Brit Satchwell, a sixth-grade mathematics teacher in the Ann Arbor Public Schools serves as president of the Ann Arbor Education Association. He said he has thought about a similar concept for several years: Involving students at multiple levels, not in place of any district initiatives, but in addition to them. “I thought, let’s forge a link with the community,” he said.

Things began to come together with a connection to the local Young People’s Project, he said. Satchwell and Michelle Madden, former math and science curriculum coordinator for the district, pushed for the program and in 2009-10, former Superintendent Todd Roberts met Robert Moses, founder of the Algebra Project, and Roberts got Ann Arbor Public Schools involved.

Satchwell said where most districts fund their YPP programs through outside grants, this is “the first school district coming through the front door” and dedicating resources to the effort, he said.

“It has fun activities that contain algebraic concepts,” Satchwell said of YPP. “It’s all about algebra readiness.” He said that middle school students are at a prime age for the program. “Cognitively, they’re right at the edge of going from concrete to abstract thinking,” he added.

The program seeks systemic change and ties into the Ann Arbor Public Schools’ Strategic Plan, which calls for higher-level math skills in middle school to prep students for more intense high school graduation requirements. Curriculum officials have called algebra a “gateway” course to higher-level math and said increasing student understanding at an earlier age will bring success in high school.

During the program’s first after-school session at Scarlett this month, YPP College Math Literacy Workers were on site overseeing the Huron-Scarlett teams. After some ice-breaking exercises, some of the teams moved right into the math.

The students are a mix: Some who like math, others who don’t; some who say they are good at it and others who struggle. By the end of the two-hour session, most appeared to be enjoying being part of YPP.

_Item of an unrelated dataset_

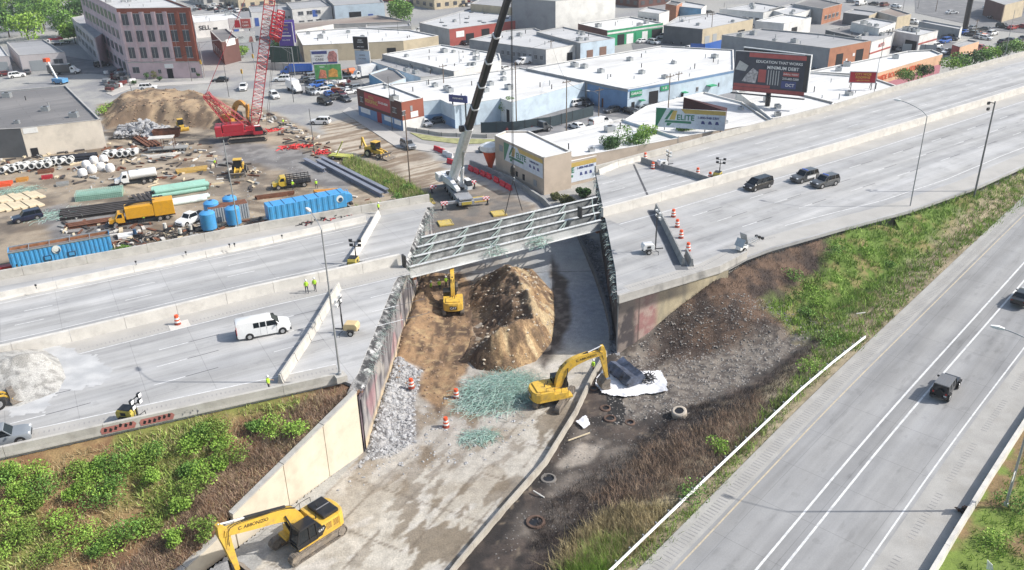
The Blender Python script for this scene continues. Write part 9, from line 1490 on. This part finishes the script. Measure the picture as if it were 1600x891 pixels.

Natalie Erb is a U-M senior history major got involved with YPP through the Project Community class at U-M that encourages community service. She started working with students in the Lincoln school district and, this year, she is assigned to Huron and Scarlett.

She said the program makes a difference in middle schoolers’ confidence and their ability to do math and algebra concepts. “If nothing else, they have a new appreciation for it,” she said. “It’s a new way of thinking.”